Lubbock company fined $40,000 by state regulators for clients’ investment losses

Local News

LUBBOCK and AUSTIN, Texas — Lubbock-based Lowell & Company Inc. was fined $40,000 on Friday by state regulators according to official records from the Texas State Securities Board.

The TSSB also reprimanded Lowell & Company. President William H. Lowell and investment advisor Jody Bowers were mentioned by name in an official statement by TSSB.

A disciplinary order said the company invested money on behalf of two clients that were intended for the short term and needed to be monitored frequently. A prospectus from the investment warned that it should it should be actively managed “as frequently as daily.”

But the disciplinary order said Lowell & Company left the money unattended with one client losing 93 percent and a second client losing 98 percent.

The president signed the disciplinary order and a statement from the TSSB said the $40,000 fine has been paid.

CLARIFICATION: The TSSB issued an order which reprimanded Lowell & Company. Although the reprimand mentioned the names of two individuals, the reprimand was officially directed at the company.

CLICK HERE to see the order.

The following is an official statement from the Texas State Securities Board:

Lubbock Adviser Fined $40,000 for Failing to Supervise Accounts

Lubbock investment adviser Lowell & Company Inc. paid a $40,000 fine to the State of Texas for failing to supervise a representative who nearly wiped out the assets in two client accounts by holding onto an exchange-traded fund designed for short-term trading.
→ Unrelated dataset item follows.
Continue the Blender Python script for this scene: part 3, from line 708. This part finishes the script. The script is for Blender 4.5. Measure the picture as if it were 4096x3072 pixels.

Besides the fine, the Aug. 2 Disciplinary Order entered by Texas Securities Commissioner Travis J. Iles reprimanded the firm. William H. Lowell is president of the firm.

Lowell & Co. violated its supervisory procedures by not reviewing the monthly account statements for the discretionary accounts managed by Jody Bowers, an investment adviser representative for the firm. Bowers has not been registered with the Securities Commissioner in any capacity since June 2018.

In two discretionary accounts for clients, Bowers was buying and selling shares of the Proshares Ultra VIX Short-Term Futures ETF, a leveraged fund.

Leveraged ETFs use financial derivatives and debt to magnify the returns of an underlying index.

The UVXY fund seeks to profit by capitalizing on volatility in the S&P 500 Index, which tracks the performance of 500 widely held large U.S. companies across the major sectors of the economy. The UVXY benefits when the S&P 500 index declines.

Although the prospectus for the UVXY states it is “intended for short-term use” and requires almost daily monitoring, Bowers held the fund in one client’s account for 987 days and sold the shares for a 93% loss.

In a second client’s account, Bowers held the UXVY for 356 days and lost 98% of the account’s value.

The firm failed to enforce its written supervisory procedures because neither William Lowell nor other supervisory personnel reviewed the monthly statements for discretionary accounts like the two accounts Bowers managed.

If the firm had reviewed the accounts monthly, it could have determined the UXVY was being held for longer than recommended and was causing losses in the two accounts.

NASAA Highlights Risks of Leveraged Exchange Traded Funds

The complexity and risk in leveraged and inverse ETFs “pose a great risk to investors,” according to a July 31 report by the North American Securities Administrators Association (NASAA). The report recommends tailored supervisory practices for broker-dealer firms that allow the sale of leveraged ETFs, but the report provides useful guidance for anyone registered to sell these types of ETFs.